# [What is required]
Count how many lines hold the string "scene". Give that number alone.

# [Supplied information]

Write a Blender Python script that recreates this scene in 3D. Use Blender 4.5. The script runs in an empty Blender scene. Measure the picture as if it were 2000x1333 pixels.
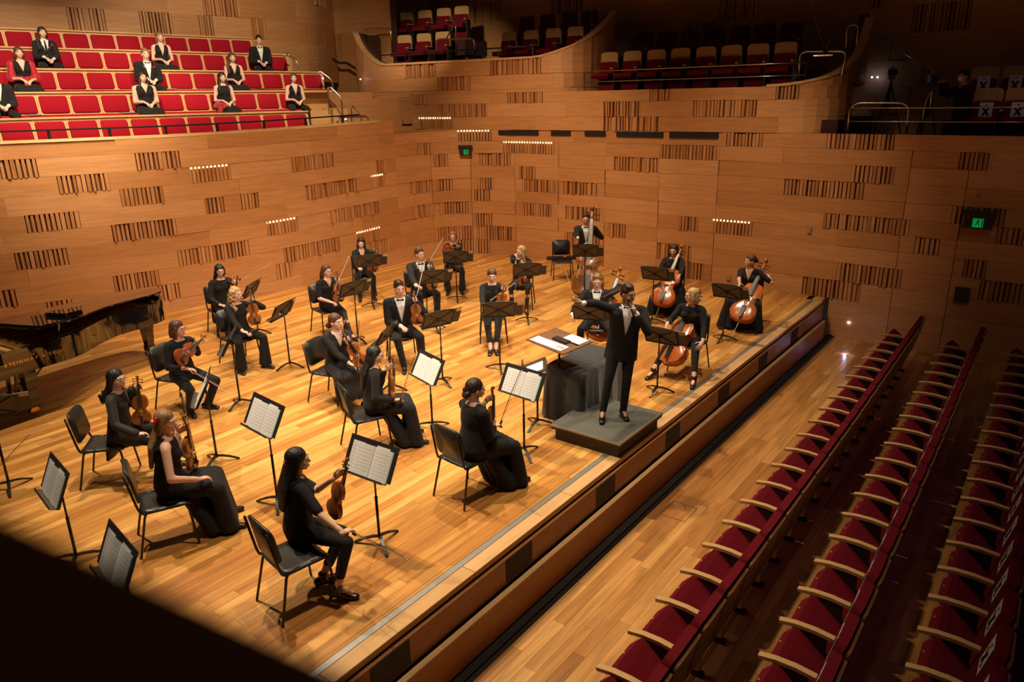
import bpy, bmesh, math, random
from mathutils import Vector, Matrix, Quaternion
R = random.Random(7)
PI = math.pi
V = Vector
# ------------------------------------------------------------------ camera
SC = bpy.context.scene
COL = SC.collection
def axes():
    f, cx, cy = 1440.0, 1000.0, 666.5
    def ray(px, py): return V((px-cx, -(py-cy), -f)).normalized()
    up = -ray(1080, 5050)
    y = ray(2140, 168); y = (y - up*y.dot(up)).normalized()
    x = y.cross(up)
    return Matrix((x, y, up))                      # world = M @ camera vector
CAMR = axes(); EYE = V((0, 0, 4.0))
cam = bpy.data.cameras.new('camera'); camo = bpy.data.objects.new('camera', cam); COL.objects.link(camo)
camo.matrix_world = Matrix.Translation(EYE) @ CAMR.to_4x4()
cam.sensor_width = 36; cam.lens = 25.92; cam.clip_start = 0.02; cam.clip_end = 200
cam.dof.use_dof = True; cam.dof.focus_distance = 9.5; cam.dof.aperture_fstop = 2.8
SC.camera = camo
SC.view_settings.view_transform = 'Standard'; SC.view_settings.look = 'None'
SC.view_settings.gamma = 1; SC.view_settings.use_curve_mapping = False
SC.view_settings.exposure = 0.0
W = bpy.data.worlds.new('hall'); SC.world = W; W.use_nodes = True
W.node_tree.nodes['Background'].inputs[0].default_value = (1.0, 0.62, 0.35, 1)
W.node_tree.nodes['Background'].inputs[1].default_value = 0.012
def lamp(kind, name, loc, target, power, color, size=0.3, angle=60, blend=0.6):
    l = bpy.data.lights.new(name, kind); l.energy = power; l.color = color
    if kind == 'SPOT':
        l.spot_size = math.radians(angle); l.spot_blend = blend; l.shadow_soft_size = size
    elif kind == 'AREA': l.size = size
    else: l.shadow_soft_size = size
    o = bpy.data.objects.new(name, l); COL.objects.link(o); o.location = loc
    o.rotation_euler = (V(target)-V(loc)).to_track_quat('-Z', 'Y').to_euler()
    return o
WARM = (1.0, 0.80, 0.55); WARM2 = (1.0, 0.72, 0.44)
for (lx, ly, tx, ty, p) in ((-10.8, 4.5, -8.0, 3.4, 1.0), (-7.6, 4.2, -5.6, 3.6, 1.05), (-11.0, 9.0, -9.6, 8.0, 1.0), (-7.0, 7.8, -5.4, 7.4, 1.0),
                            (-7.5, 11.5, -6.0, 11.0, 1.0), (-11.5, 12.0, -10.5, 11.5, .9), (-12.8, 7.0, -11.6, 6.5, .6), (-3.6, 4.5, -4.2, 4.6, .65), (-3.4, 9.5, -4.2, 9.6, .5)):
    lamp('SPOT', 'stage_light', (lx, ly, 9.5), (tx, ty, 0), 2050*p, WARM, .13, 60, .8)
for (lx, ly, tx, ty, p) in ((-.5, 8.5, -7.8, 8.6, 1.0), (-2.0, 2.0, -8.8, 7.5, 1.0)):
    lamp('SPOT', 'front_light', (lx, ly, 8.5), (tx, ty, .5), 1750*p, (1.0, .86, .68), .2, 46, .9)
lamp('SPOT', 'wall_wash_light', (-7.5, 6.0, 8.0), (-14.2, 8.0, 1.5), 2000, WARM2, .3, 75, 1)
lamp('SPOT', 'wall_wash_light', (-9.0, 9.0, 7.5), (-11.2, 15.7, 1.4), 1700, WARM2, .3, 62, 1)
lamp('SPOT', 'wall_wash_light', (-5.0, 9.5, 7.0), (-5.8, 15.6, .9), 1000, WARM2, .3, 60, 1)
lamp('SPOT', 'wall_wash_light', (.5, 9.5, 7.5), (0.0, 15.4, .9), 110, WARM2, .3, 66, 1)
lamp('SPOT', 'choir_light', (-11.0, 4.5, 9.0), (-16.2, 6.4, 4.6), 3300, WARM, .12, 52, .7)
lamp('SPOT', 'choir_light', (-11.0, 8.5, 8.5), (-17.0, 12.0, 4.9), 1900, WARM, .12, 64, .8)
lamp('SPOT', 'box_light', (-12.0, 11.0, 8.5), (-15.3, 17.0, 5.2), 1150, WARM, .15, 32, .7)
lamp('SPOT', 'hall_light', (-1.0, 5.5, 9.0), (-2.9, 5.5, -.8), 90, WARM2, .3, 50, 1)
lamp('SPOT', 'violet_light', (2.5, 5.0, 9.0), (0.3, 9.0, -.5), 110, (.55, .14, .9), .3, 60, 1)
lamp('SPOT', 'violet_light', (1.5, 12.0, 9.0), (-.8, 16.5, 3.3), 26, (.45, .25, 1.0), .3, 45, 1)
# ------------------------------------------------------------------ helpers
def px2ray(px, py):
    return CAMR @ V((px-1000.0, -(py-666.5), -1440.0)).normalized()
def G(px, py, z=0.0):                              # picture pixel -> world point on the level z
    d = px2ray(px, py); return EYE + d*((z-EYE.z)/d.z)
def HY(px, py, Y):                                 # ... on the upright plane y = Y
    d = px2ray(px, py); return EYE + d*(Y/d.y)
def link(name, me, parent=None, loc=None):
    o = bpy.data.objects.new(name, me); COL.objects.link(o)
    if parent is not None: o.parent = parent
    if loc is not None: o.location = loc
    return o
def tag(o, label=None, cat=None, group=None, kind=None):
    if label: o['label'] = label
    if cat: o['category'] = cat
    if group: o['group'] = group
    if kind: o['kind'] = kind
    return o
def thing(name, label, cat, loc=(0, 0, 0), rz=0.0, group=None):
    o = bpy.data.objects.new(name, None); COL.objects.link(o); o.empty_display_size = .1
    o.location = loc; o.rotation_euler = (0, 0, rz); return tag(o, label, cat, group)
def dup(root, loc=None, rz=None, label=None, group=None, parent=None):
    r = root.copy(); COL.objects.link(r)
    if parent is not None: r.parent = parent
    if loc is not None: r.location = loc
    if rz is not None: r.rotation_euler = (0, 0, rz)
    if label: r['label'] = label
    if group: r['group'] = group
    for ch in list(root.children): dup(ch, parent=r)
    return r
class MB:
    def __init__(s): s.v = []; s.f = []; s.t = []; s.m = []; s.uv = {}; s.tone = .5; s.mi = 0
    def add(s, vs, fs):
        n = len(s.v); s.v += [tuple(v) for v in vs]
        for f in fs: s.f.append(tuple(i+n for i in f)); s.t.append(s.tone); s.m.append(s.mi)
        return s
    def box(s, c, d, M=None):
        c = V(c); hx, hy, hz = d[0]/2, d[1]/2, d[2]/2
        vs = [V((x, y, z)) for z in (-hz, hz) for y in (-hy, hy) for x in (-hx, hx)]
        vs = [(M @ v if M else v)+c for v in vs]
        return s.add(vs, [(0, 2, 3, 1), (4, 5, 7, 6), (0, 1, 5, 4), (2, 6, 7, 3), (0, 4, 6, 2), (1, 3, 7, 5)])
    def bar(s, p0, p1, w, h, up=(0, 0, 1)):
        p0, p1 = V(p0), V(p1); d = (p1-p0).normalized(); u = V(up); u = (u-d*u.dot(d))
        u = u.normalized() if u.length > 1e-5 else d.orthogonal().normalized()
        r = d.cross(u); vs = []
        for p in (p0, p1):
            for a, b in ((-1, -1), (1, -1), (1, 1), (-1, 1)): vs.append(p + r*a*w/2 + u*b*h/2)
        return s.add(vs, [(3, 2, 1, 0), (4, 5, 6, 7), (0, 1, 5, 4), (1, 2, 6, 5), (2, 3, 7, 6), (3, 0, 4, 7)])
    def tube(s, pts, rad, seg=8, cap=True, flat=None, closed=False):
        """pts list, rad list (number or (rx,ry)); flat = direction of the rx axis"""
        pts = [V(p) for p in pts]; n = len(pts)
        if not isinstance(rad, (list, tuple)): rad = [rad]*n
        rings = []; u = V(flat) if flat is not None else None
        for i, p in enumerate(pts):
            if closed: d = pts[(i+1) % n]-pts[i-1]
            else: d = pts[min(i+1, n-1)]-pts[max(i-1, 0)]
            if d.length < 1e-9: d = V((0, 0, 1))
            d.normalize()
            if u is None: u = d.orthogonal()
            a = u-d*u.dot(d)
            a = a.normalized() if a.length > 1e-6 else d.orthogonal().normalized()
            if flat is None: u = a
            b = d.cross(a); r = rad[i]; rx, ry = (r, r) if not isinstance(r, (tuple, list)) else r
            rings.append([p + a*math.cos(2*PI*k/seg)*rx + b*math.sin(2*PI*k/seg)*ry for k in range(seg)])
        vs = [v for r in rings for v in r]; fs = []
        m = n if closed else n-1
        for i in range(m):
            j = (i+1) % n
            for k in range(seg):
                l = (k+1) % seg
                fs.append((i*seg+k, i*seg+l, j*seg+l, j*seg+k))
        if cap and not closed:
            fs.append(tuple(range(seg))[::-1]); fs.append(tuple((n-1)*seg+k for k in range(seg)))
        return s.add(vs, fs)
    def cap(s, p0, p1, r0, r1, seg=10, flat=None):
        """tapered capsule with round ends"""
        p0, p1 = V(p0), V(p1); d = p1-p0
        d = d.normalized() if d.length > 1e-6 else V((0, 0, 1))
        def e(r): return r if isinstance(r, (tuple, list)) else (r, r)
        r0, r1 = e(r0), e(r1); P = []; Q = []
        for a in (80, 45, 0):
            c, sn = math.cos(math.radians(a)), math.sin(math.radians(a)); P.append(p0-d*min(r0)*sn); Q.append((r0[0]*c, r0[1]*c))
        for a in (0, 45, 80):
            c, sn = math.cos(math.radians(a)), math.sin(math.radians(a)); P.append(p1+d*min(r1)*sn); Q.append((r1[0]*c, r1[1]*c))
        return s.tube(P, Q, seg, True, flat)
    def ball(s, c, r, seg=10, rings=6, M=None):
        c = V(c); r = r if isinstance(r, (tuple, list)) else (r, r, r); vs = [V((0, 0, -r[2]))]; fs = []
        for i in range(1, rings):
            a = -PI/2+PI*i/rings
            for k in range(seg):
                b = 2*PI*k/seg; vs.append(V((r[0]*math.cos(a)*math.cos(b), r[1]*math.cos(a)*math.sin(b), r[2]*math.sin(a))))
        vs.append(V((0, 0, r[2]))); t = len(vs)-1
        for k in range(seg):
            l = (k+1) % seg; fs.append((0, 1+l, 1+k)); fs.append((t, 1+(rings-2)*seg+k, 1+(rings-2)*seg+l))
            for i in range(rings-2):
                a = 1+i*seg; fs.append((a+k, a+l, a+seg+l, a+seg+k))
        return s.add([(M @ v if M else v)+c for v in vs], fs)
    def prism(s, out, z0, z1, M=None):
        """closed outline [(x,y)] between two heights"""
        n = len(out); vs = [V((x, y, z0)) for x, y in out]+[V((x, y, z1)) for x, y in out]
        if M: vs = [M @ v for v in vs]
        fs = [tuple(range(n))[::-1], tuple(range(n, 2*n))]+[(i, (i+1) % n, n+(i+1) % n, n+i) for i in range(n)]
        return s.add(vs, fs)
    def lathe(s, prof, c=(0, 0, 0), seg=14):
        c = V(c); vs = []; fs = []
        for r, z in prof:
            for k in range(seg): vs.append(c+V((r*math.cos(2*PI*k/seg), r*math.sin(2*PI*k/seg), z)))
        for i in range(len(prof)-1):
            for k in range(seg):
                l = (k+1) % seg; fs.append((i*seg+k, i*seg+l, (i+1)*seg+l, (i+1)*seg+k))
        fs.append(tuple(range(seg))[::-1]); fs.append(tuple((len(prof)-1)*seg+k for k in range(seg)))
        return s.add(vs, fs)
    def mesh(s, name, mats, smooth=False):
        me = bpy.data.meshes.new(name); me.from_pydata(s.v, [], s.f)
        for m in (mats if isinstance(mats, (list, tuple)) else [mats]): me.materials.append(m)
        a = me.attributes.new('tone', 'FLOAT', 'FACE'); a.data.foreach_set('value', s.t)
        me.polygons.foreach_set('material_index', s.m)
        if smooth: me.polygons.foreach_set('use_smooth', [True]*len(s.f)); 
        if smooth == 2: me.set_sharp_from_angle(angle=math.radians(40))
        me.update(); return me
    def obj(s, name, mats, parent=None, smooth=False): return link(name, s.mesh(name, mats, smooth), parent)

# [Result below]
2